■ INSTRUCTIONS TO FOLLOW: Each record below should appear again exactly as written.

■ DATA FOR THIS EXERCISE:
------

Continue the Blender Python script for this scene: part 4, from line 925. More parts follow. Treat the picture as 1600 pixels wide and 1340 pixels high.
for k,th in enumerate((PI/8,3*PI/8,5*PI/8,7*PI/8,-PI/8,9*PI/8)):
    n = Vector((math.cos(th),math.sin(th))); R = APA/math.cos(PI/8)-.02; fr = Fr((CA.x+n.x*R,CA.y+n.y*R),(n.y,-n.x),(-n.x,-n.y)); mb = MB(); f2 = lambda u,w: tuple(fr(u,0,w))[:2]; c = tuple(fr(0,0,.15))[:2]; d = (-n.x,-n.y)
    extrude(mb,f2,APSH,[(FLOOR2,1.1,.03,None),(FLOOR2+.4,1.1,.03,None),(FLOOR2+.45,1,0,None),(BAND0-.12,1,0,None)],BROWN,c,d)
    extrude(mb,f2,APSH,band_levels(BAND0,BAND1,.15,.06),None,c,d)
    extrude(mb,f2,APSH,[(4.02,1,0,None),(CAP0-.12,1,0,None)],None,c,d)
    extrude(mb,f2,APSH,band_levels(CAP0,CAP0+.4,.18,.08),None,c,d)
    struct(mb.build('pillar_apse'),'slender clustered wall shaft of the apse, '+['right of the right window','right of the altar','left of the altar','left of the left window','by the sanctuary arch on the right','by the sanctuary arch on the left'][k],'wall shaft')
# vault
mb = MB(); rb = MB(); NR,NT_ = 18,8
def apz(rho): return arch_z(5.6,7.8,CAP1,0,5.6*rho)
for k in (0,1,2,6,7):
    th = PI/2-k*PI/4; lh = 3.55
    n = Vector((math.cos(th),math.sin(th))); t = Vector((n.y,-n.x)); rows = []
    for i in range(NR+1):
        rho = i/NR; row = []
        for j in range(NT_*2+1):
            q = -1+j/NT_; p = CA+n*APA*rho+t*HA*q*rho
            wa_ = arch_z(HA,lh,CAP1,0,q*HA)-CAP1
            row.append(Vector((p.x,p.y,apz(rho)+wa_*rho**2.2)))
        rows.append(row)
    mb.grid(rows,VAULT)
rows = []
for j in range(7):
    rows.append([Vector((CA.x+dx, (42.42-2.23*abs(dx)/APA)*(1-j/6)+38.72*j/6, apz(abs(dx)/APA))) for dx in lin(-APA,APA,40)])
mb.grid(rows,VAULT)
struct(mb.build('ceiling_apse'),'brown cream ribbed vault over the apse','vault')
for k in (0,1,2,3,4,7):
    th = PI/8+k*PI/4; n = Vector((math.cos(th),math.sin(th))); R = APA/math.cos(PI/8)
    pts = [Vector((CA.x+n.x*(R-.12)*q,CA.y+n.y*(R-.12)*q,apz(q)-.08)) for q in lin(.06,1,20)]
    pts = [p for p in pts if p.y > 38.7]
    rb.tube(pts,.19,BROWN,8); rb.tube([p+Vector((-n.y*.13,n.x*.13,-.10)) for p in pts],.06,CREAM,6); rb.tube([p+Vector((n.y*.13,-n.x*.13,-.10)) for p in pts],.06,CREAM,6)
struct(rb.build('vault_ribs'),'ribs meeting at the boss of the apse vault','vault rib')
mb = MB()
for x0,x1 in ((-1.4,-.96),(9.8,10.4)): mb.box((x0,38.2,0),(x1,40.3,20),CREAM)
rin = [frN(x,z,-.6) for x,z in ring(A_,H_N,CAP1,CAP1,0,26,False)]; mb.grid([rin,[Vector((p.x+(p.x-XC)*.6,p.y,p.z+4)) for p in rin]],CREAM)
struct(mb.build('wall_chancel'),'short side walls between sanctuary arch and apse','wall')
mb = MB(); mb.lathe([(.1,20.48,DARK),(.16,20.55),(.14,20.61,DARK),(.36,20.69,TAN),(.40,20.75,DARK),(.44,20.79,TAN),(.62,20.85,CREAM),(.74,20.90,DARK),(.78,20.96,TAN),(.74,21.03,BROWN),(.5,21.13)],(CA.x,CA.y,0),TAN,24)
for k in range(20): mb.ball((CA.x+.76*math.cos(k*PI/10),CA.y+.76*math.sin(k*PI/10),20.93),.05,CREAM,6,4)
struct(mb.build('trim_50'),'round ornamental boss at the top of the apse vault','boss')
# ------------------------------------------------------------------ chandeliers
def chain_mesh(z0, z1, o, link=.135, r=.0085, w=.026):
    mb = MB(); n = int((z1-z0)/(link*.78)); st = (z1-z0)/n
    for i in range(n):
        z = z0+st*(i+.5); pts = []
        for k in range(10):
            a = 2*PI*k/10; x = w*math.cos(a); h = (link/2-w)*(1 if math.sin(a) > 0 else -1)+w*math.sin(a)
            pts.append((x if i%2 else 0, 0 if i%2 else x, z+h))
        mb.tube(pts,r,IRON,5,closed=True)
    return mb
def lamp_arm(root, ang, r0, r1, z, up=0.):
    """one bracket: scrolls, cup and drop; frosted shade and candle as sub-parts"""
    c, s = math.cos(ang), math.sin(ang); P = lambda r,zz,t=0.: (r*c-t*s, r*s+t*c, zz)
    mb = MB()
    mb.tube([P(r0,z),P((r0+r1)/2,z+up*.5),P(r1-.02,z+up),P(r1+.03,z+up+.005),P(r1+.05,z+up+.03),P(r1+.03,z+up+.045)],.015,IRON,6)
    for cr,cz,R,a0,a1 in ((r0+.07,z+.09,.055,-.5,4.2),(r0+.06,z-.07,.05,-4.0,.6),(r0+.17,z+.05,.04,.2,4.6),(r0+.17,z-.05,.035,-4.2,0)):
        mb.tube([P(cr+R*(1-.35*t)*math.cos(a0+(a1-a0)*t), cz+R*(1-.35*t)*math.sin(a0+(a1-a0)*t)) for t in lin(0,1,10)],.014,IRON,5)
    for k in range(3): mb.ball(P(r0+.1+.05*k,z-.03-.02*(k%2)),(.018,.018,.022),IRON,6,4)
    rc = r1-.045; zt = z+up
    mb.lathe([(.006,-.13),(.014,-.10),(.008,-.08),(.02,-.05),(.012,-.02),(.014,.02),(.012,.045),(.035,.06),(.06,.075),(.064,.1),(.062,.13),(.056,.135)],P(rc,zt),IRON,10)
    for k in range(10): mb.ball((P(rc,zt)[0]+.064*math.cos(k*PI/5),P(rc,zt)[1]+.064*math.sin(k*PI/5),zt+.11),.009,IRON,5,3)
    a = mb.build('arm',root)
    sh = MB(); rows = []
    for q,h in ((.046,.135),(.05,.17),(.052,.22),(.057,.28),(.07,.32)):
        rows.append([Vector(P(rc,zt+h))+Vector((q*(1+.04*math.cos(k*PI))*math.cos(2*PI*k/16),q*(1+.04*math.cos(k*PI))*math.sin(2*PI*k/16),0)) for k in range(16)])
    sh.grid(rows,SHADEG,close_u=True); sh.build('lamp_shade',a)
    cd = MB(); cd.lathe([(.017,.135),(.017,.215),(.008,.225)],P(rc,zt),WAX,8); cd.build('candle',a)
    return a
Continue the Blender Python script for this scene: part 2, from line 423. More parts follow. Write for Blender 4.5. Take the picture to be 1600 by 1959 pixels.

------

■ OUTPUT:
Continue the Blender Python script for this scene: part 4, from line 925. More parts follow. Treat the picture as 1600 pixels wide and 1340 pixels high.
for k,th in enumerate((PI/8,3*PI/8,5*PI/8,7*PI/8,-PI/8,9*PI/8)):
    n = Vector((math.cos(th),math.sin(th))); R = APA/math.cos(PI/8)-.02; fr = Fr((CA.x+n.x*R,CA.y+n.y*R),(n.y,-n.x),(-n.x,-n.y)); mb = MB(); f2 = lambda u,w: tuple(fr(u,0,w))[:2]; c = tuple(fr(0,0,.15))[:2]; d = (-n.x,-n.y)
    extrude(mb,f2,APSH,[(FLOOR2,1.1,.03,None),(FLOOR2+.4,1.1,.03,None),(FLOOR2+.45,1,0,None),(BAND0-.12,1,0,None)],BROWN,c,d)
    extrude(mb,f2,APSH,band_levels(BAND0,BAND1,.15,.06),None,c,d)
    extrude(mb,f2,APSH,[(4.02,1,0,None),(CAP0-.12,1,0,None)],None,c,d)
    extrude(mb,f2,APSH,band_levels(CAP0,CAP0+.4,.18,.08),None,c,d)
    struct(mb.build('pillar_apse'),'slender clustered wall shaft of the apse, '+['right of the right window','right of the altar','left of the altar','left of the left window','by the sanctuary arch on the right','by the sanctuary arch on the left'][k],'wall shaft')
# vault
mb = MB(); rb = MB(); NR,NT_ = 18,8
def apz(rho): return arch_z(5.6,7.8,CAP1,0,5.6*rho)
for k in (0,1,2,6,7):
    th = PI/2-k*PI/4; lh = 3.55
    n = Vector((math.cos(th),math.sin(th))); t = Vector((n.y,-n.x)); rows = []
    for i in range(NR+1):
        rho = i/NR; row = []
        for j in range(NT_*2+1):
            q = -1+j/NT_; p = CA+n*APA*rho+t*HA*q*rho
            wa_ = arch_z(HA,lh,CAP1,0,q*HA)-CAP1
            row.append(Vector((p.x,p.y,apz(rho)+wa_*rho**2.2)))
        rows.append(row)
    mb.grid(rows,VAULT)
rows = []
for j in range(7):
    rows.append([Vector((CA.x+dx, (42.42-2.23*abs(dx)/APA)*(1-j/6)+38.72*j/6, apz(abs(dx)/APA))) for dx in lin(-APA,APA,40)])
mb.grid(rows,VAULT)
struct(mb.build('ceiling_apse'),'brown cream ribbed vault over the apse','vault')
for k in (0,1,2,3,4,7):
    th = PI/8+k*PI/4; n = Vector((math.cos(th),math.sin(th))); R = APA/math.cos(PI/8)
    pts = [Vector((CA.x+n.x*(R-.12)*q,CA.y+n.y*(R-.12)*q,apz(q)-.08)) for q in lin(.06,1,20)]
    pts = [p for p in pts if p.y > 38.7]
    rb.tube(pts,.19,BROWN,8); rb.tube([p+Vector((-n.y*.13,n.x*.13,-.10)) for p in pts],.06,CREAM,6); rb.tube([p+Vector((n.y*.13,-n.x*.13,-.10)) for p in pts],.06,CREAM,6)
struct(rb.build('vault_ribs'),'ribs meeting at the boss of the apse vault','vault rib')
mb = MB()
for x0,x1 in ((-1.4,-.96),(9.8,10.4)): mb.box((x0,38.2,0),(x1,40.3,20),CREAM)
rin = [frN(x,z,-.6) for x,z in ring(A_,H_N,CAP1,CAP1,0,26,False)]; mb.grid([rin,[Vector((p.x+(p.x-XC)*.6,p.y,p.z+4)) for p in rin]],CREAM)
struct(mb.build('wall_chancel'),'short side walls between sanctuary arch and apse','wall')
mb = MB(); mb.lathe([(.1,20.48,DARK),(.16,20.55),(.14,20.61,DARK),(.36,20.69,TAN),(.40,20.75,DARK),(.44,20.79,TAN),(.62,20.85,CREAM),(.74,20.90,DARK),(.78,20.96,TAN),(.74,21.03,BROWN),(.5,21.13)],(CA.x,CA.y,0),TAN,24)
for k in range(20): mb.ball((CA.x+.76*math.cos(k*PI/10),CA.y+.76*math.sin(k*PI/10),20.93),.05,CREAM,6,4)
struct(mb.build('trim_50'),'round ornamental boss at the top of the apse vault','boss')
# ------------------------------------------------------------------ chandeliers
def chain_mesh(z0, z1, o, link=.135, r=.0085, w=.026):
    mb = MB(); n = int((z1-z0)/(link*.78)); st = (z1-z0)/n
    for i in range(n):
        z = z0+st*(i+.5); pts = []
        for k in range(10):
            a = 2*PI*k/10; x = w*math.cos(a); h = (link/2-w)*(1 if math.sin(a) > 0 else -1)+w*math.sin(a)
            pts.append((x if i%2 else 0, 0 if i%2 else x, z+h))
        mb.tube(pts,r,IRON,5,closed=True)
    return mb
def lamp_arm(root, ang, r0, r1, z, up=0.):
    """one bracket: scrolls, cup and drop; frosted shade and candle as sub-parts"""
    c, s = math.cos(ang), math.sin(ang); P = lambda r,zz,t=0.: (r*c-t*s, r*s+t*c, zz)
    mb = MB()
    mb.tube([P(r0,z),P((r0+r1)/2,z+up*.5),P(r1-.02,z+up),P(r1+.03,z+up+.005),P(r1+.05,z+up+.03),P(r1+.03,z+up+.045)],.015,IRON,6)
    for cr,cz,R,a0,a1 in ((r0+.07,z+.09,.055,-.5,4.2),(r0+.06,z-.07,.05,-4.0,.6),(r0+.17,z+.05,.04,.2,4.6),(r0+.17,z-.05,.035,-4.2,0)):
        mb.tube([P(cr+R*(1-.35*t)*math.cos(a0+(a1-a0)*t), cz+R*(1-.35*t)*math.sin(a0+(a1-a0)*t)) for t in lin(0,1,10)],.014,IRON,5)
    for k in range(3): mb.ball(P(r0+.1+.05*k,z-.03-.02*(k%2)),(.018,.018,.022),IRON,6,4)
    rc = r1-.045; zt = z+up
    mb.lathe([(.006,-.13),(.014,-.10),(.008,-.08),(.02,-.05),(.012,-.02),(.014,.02),(.012,.045),(.035,.06),(.06,.075),(.064,.1),(.062,.13),(.056,.135)],P(rc,zt),IRON,10)
    for k in range(10): mb.ball((P(rc,zt)[0]+.064*math.cos(k*PI/5),P(rc,zt)[1]+.064*math.sin(k*PI/5),zt+.11),.009,IRON,5,3)
    a = mb.build('arm',root)
    sh = MB(); rows = []
    for q,h in ((.046,.135),(.05,.17),(.052,.22),(.057,.28),(.07,.32)):
        rows.append([Vector(P(rc,zt+h))+Vector((q*(1+.04*math.cos(k*PI))*math.cos(2*PI*k/16),q*(1+.04*math.cos(k*PI))*math.sin(2*PI*k/16),0)) for k in range(16)])
    sh.grid(rows,SHADEG,close_u=True); sh.build('lamp_shade',a)
    cd = MB(); cd.lathe([(.017,.135),(.017,.215),(.008,.225)],P(rc,zt),WAX,8); cd.build('candle',a)
    return a
Continue the Blender Python script for this scene: part 2, from line 423. More parts follow. Write for Blender 4.5. Take the picture to be 1600 by 1959 pixels.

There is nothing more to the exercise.